Dirigi-me, de seguida, ao balcão e pedi o tal impresso. A senhora, que lá estava, olhou para a carta que tinha e disse “muito delicadamente”:
— Não precisa do impresso para nada!
— Mas… mas… (é muito irritante esta fraqueza de gaguejar perante situações insólitas!) A sua colega afirmou que era necessário! – balbuciei eu timidamente.
— Pronto! Tome lá! – atirando com o impresso para cima do balcão. E eu lá tomei…
9 de Setembro de 2005
Querido Diário, com os documentos pedidos, rumei, pela terceira vez consecutiva, à Segurança Social. Desta feita, só esperei uma hora. Ena, ena, que sortuda que eu sou!

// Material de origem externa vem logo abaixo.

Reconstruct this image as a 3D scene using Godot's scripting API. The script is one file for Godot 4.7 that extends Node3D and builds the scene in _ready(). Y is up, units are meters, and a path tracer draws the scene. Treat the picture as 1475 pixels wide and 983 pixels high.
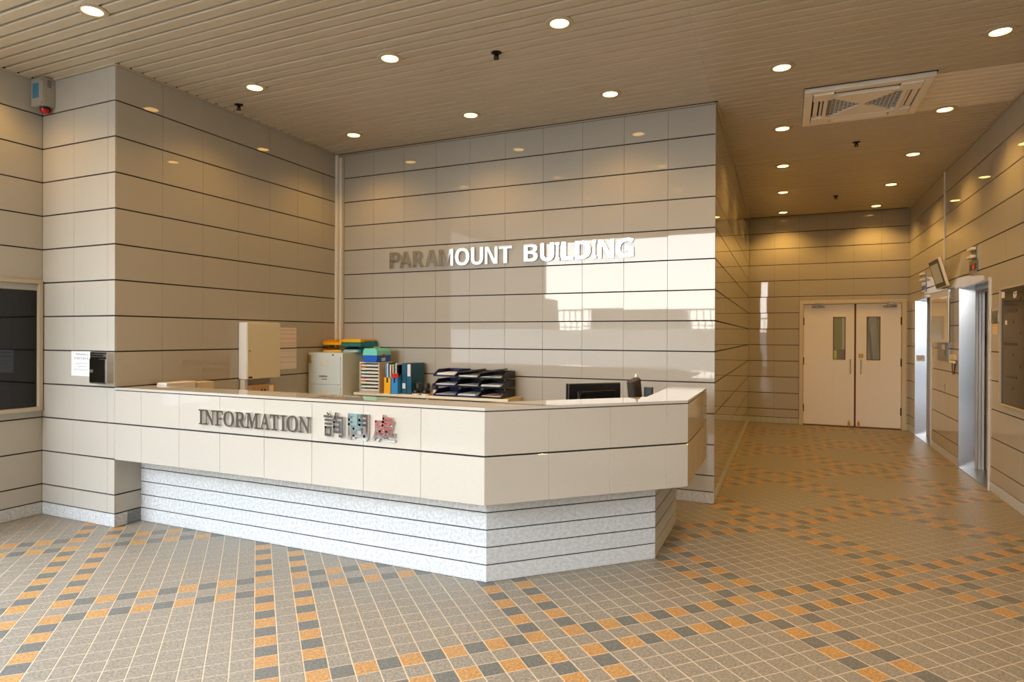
extends Node3D
# Lobby with a tiled reception counter. Units are metres, y is up, the camera stands near the origin and the corridor runs towards -z.

const XA := -6.062     # far left wall plane (faces +x)
const XL := -5.083     # left wall of the reception bay (faces +x)
const ZP := -3.514     # front of the pillar and of the counter (faces +z)
const ZW := -6.439     # back wall with the building's name (faces +z)
const XD := -0.605     # left wall of the corridor (faces +x)
const ZE := -13.018    # end wall of the corridor
const XF := 1.985      # right wall (faces -x)
const CH := 3.870      # underside of the ceiling slats
const ZO := 0.95       # where the ceiling stops and the street begins
const EYE := Vector3(0, 1.6121, 0)

var rng := RandomNumberGenerator.new()
var used := {}
var cache := {}
var M := {}

# ------------------------------------------------------------------ shapes
class Shape:
	var st := SurfaceTool.new()
	var with_uv := false
	func _init(uv := false) -> void:
		st.begin(Mesh.PRIMITIVE_TRIANGLES)
		with_uv = uv
	func vert(p: Vector3, n: Vector3, uv := Vector2.ZERO) -> void:
		st.set_normal(n)
		if with_uv:
			st.set_uv(uv)
		st.add_vertex(p)
	func tri(a: Vector3, b: Vector3, c: Vector3, n: Vector3) -> void:
		if (b - a).cross(c - a).dot(n) > 0.0:
			var t := b
			b = c
			c = t
		vert(a, n)
		vert(b, n)
		vert(c, n)
	func quad(a: Vector3, b: Vector3, c: Vector3, d: Vector3, n: Vector3) -> void:
		tri(a, b, c, n)
		tri(a, c, d, n)
	func smooth_quad(p: Array, n: Array) -> void:
		var out: Vector3 = n[0] + n[1] + n[2] + n[3]
		for t in [[0, 1, 2], [0, 2, 3]]:
			var i: int = t[0]
			var j: int = t[1]
			var k: int = t[2]
			var face: Vector3 = (p[j] - p[i]).cross(p[k] - p[i])
			if face.length_squared() < 1e-16:
				continue
			if face.dot(out) > 0.0:
				var s := j
				j = k
				k = s
			vert(p[i], n[i])
			vert(p[j], n[j])
			vert(p[k], n[k])
	func box(at: Vector3, size: Vector3, bevel := 0.0, turn := Basis()) -> Shape:
		var h := size / 2.0
		var b := minf(bevel, minf(h.x, minf(h.y, h.z)) * 0.8)
		var pt := func(s: Vector3, axis: int) -> Vector3:
			var v := Vector3((h.x - b) * s.x, (h.y - b) * s.y, (h.z - b) * s.z)
			v[axis] = h[axis] * s[axis]
			return at + turn * v
		for axis in 3:
			var e := (axis + 1) % 3
			var f := (axis + 2) % 3
			for s in [-1.0, 1.0]:
				var c := []
				for q in [[-1.0, -1.0], [1.0, -1.0], [1.0, 1.0], [-1.0, 1.0]]:
					var sg := Vector3.ONE
					sg[axis] = s
					sg[e] = q[0]
					sg[f] = q[1]
					c.append(pt.call(sg, axis))
				var n := Vector3.ZERO
				n[axis] = s
				quad(c[0], c[1], c[2], c[3], turn * n)
		if b > 0.0:
			for third in 3:
				var e := (third + 1) % 3
				var f := (third + 2) % 3
				for se in [-1.0, 1.0]:
					for sf in [-1.0, 1.0]:
						var lo := Vector3.ONE
						lo[e] = se
						lo[f] = sf
						lo[third] = -1.0
						var hi := lo
						hi[third] = 1.0
						var n := Vector3.ZERO
						n[e] = se
						n[f] = sf
						quad(pt.call(lo, e), pt.call(hi, e), pt.call(hi, f), pt.call(lo, f), turn * n.normalized())
			for sx in [-1.0, 1.0]:
				for sy in [-1.0, 1.0]:
					for sz in [-1.0, 1.0]:
						var s := Vector3(sx, sy, sz)
						tri(pt.call(s, 0), pt.call(s, 1), pt.call(s, 2), turn * s.normalized())
		return self
	func span(a: Vector3, b: Vector3, bevel := 0.0) -> Shape:      # box between two corners
		return box((a + b) / 2.0, (b - a).abs(), bevel)
	func bar(a: Vector3, b: Vector3, w: float, d: float, out := Vector3(0, 0, 1), bevel := 0.0, over := 0.0) -> Shape:
		var y := (b - a).normalized()
		var z := (out - y * out.dot(y)).normalized()
		return box((a + b) / 2.0, Vector3(w, (b - a).length() + 2.0 * over, d), bevel, Basis(y.cross(z), y, z))
	func lathe(profile: Array, at := Vector3.ZERO, seg := 20, turn := Basis()) -> Shape:   # profile of Vector2(radius, height), outside to the right while climbing
		for k in profile.size() - 1:
			var a: Vector2 = profile[k]
			var b: Vector2 = profile[k + 1]
			var d := (b - a).normalized()
			var n2 := Vector2(d.y, -d.x)
			for i in seg:
				var p := []
				var n := []
				for q in [[i, a], [i + 1, a], [i + 1, b], [i, b]]:
					var an: float = TAU * q[0] / seg
					var dir := Vector3(cos(an), 0, sin(an))
					p.append(at + turn * (dir * q[1].x + Vector3(0, q[1].y, 0)))
					n.append(turn * (dir * n2.x + Vector3(0, n2.y, 0)))
				smooth_quad(p, n)
		return self
	func rod(a: Vector3, b: Vector3, r: float, seg := 10) -> Shape:
		var y := (b - a).normalized()
		var x := y.cross(Vector3(0.31, 0.77, 0.55)).normalized()
		var l := (b - a).length()
		return lathe([Vector2(0, 0), Vector2(r, 0), Vector2(r, l), Vector2(0, l)], a, seg, Basis(x, y, x.cross(y)))
	func tube(path: Array, r: float, seg := 8) -> Shape:
		for i in path.size() - 1:
			rod(path[i], path[i + 1], r, seg)
		return self
	func prism(poly: PackedVector2Array, depth: float, turn := Transform3D()) -> Shape:   # polygon in x, y pushed along z from 0 to depth
		var idx := Geometry2D.triangulate_polygon(poly)
		var zn := turn.basis * Vector3(0, 0, 1)
		for t in range(0, idx.size(), 3):
			for z in [0.0, depth]:
				var p := []
				for k in 3:
					var v := poly[idx[t + k]]
					p.append(turn * Vector3(v.x, v.y, z))
				tri(p[0], p[1], p[2], zn.normalized() * (1.0 if (z > 0.0) == (depth > 0.0) and z != 0.0 else -1.0) * signf(depth) if z == 0.0 else zn.normalized() * signf(depth))
		var ccw := not Geometry2D.is_polygon_clockwise(poly)
		for i in poly.size():
			var a := poly[i]
			var b := poly[(i + 1) % poly.size()]
			var d := b - a
			var n := Vector2(d.y, -d.x).normalized() * (1.0 if ccw else -1.0)
			quad(turn * Vector3(a.x, a.y, 0), turn * Vector3(b.x, b.y, 0), turn * Vector3(b.x, b.y, depth), turn * Vector3(a.x, a.y, depth), (turn.basis * Vector3(n.x, n.y, 0)).normalized())
		return self
	func done() -> ArrayMesh:
		return st.commit()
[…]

Quando chegou a minha vez, entreguei os documentos e, qual cereja no topo do bolo, a senhora (não a de ontem) diz:
— Não é necessária a fotocópia do IRS.
— Mas… mas… – lá estava eu a gaguejar outra vez – Ontem, pediram-me para a trazer!
— Só que não é preciso!
Eu só queria sair dali o mais depressa possível antes que perdesse a compostura. Para além de ter sido obrigada a ir lá três vezes, de ter esperado muito tempo para ser atendida, numa sala abafada e cheia de gente barulhenta, de ter despendido 9 euros em transportes públicos, ainda tinha de aturar a incompetência daqueles funcionários que não sabem a quantas andam! Tenho a impressão de que se me dirigisse a um quarto funcionário, era capaz de ter uma quarta versão dos factos. Se me tivessem dito logo que não era necessária a fotocópia do IRS, bastava ir a até uma papelaria da zona, tirava cópia aos outros documentos, voltava à Segurança Social e entregava tudo. De certeza que ia passar lá o resto do dia, mas, pelo menos, resolvia logo as coisas. Que falta de profissionalismo, que falta de respeito, que falta de tudo! Francamente!
10 de Setembro de 2005
Querido Diário, não imaginas como é fácil construir uma bomba artesanal! Ah, ah, ah… (ler as gargalhadas com voz cavernosa e algo demente!)…
Maria Ortigão
1 comentário:
Muito bom!!! Maria em grande a lançar o próximo livro em parceria com Ana Maria Magalhães e Isabel Alçada: "Uma Aventura na Segurança Social"!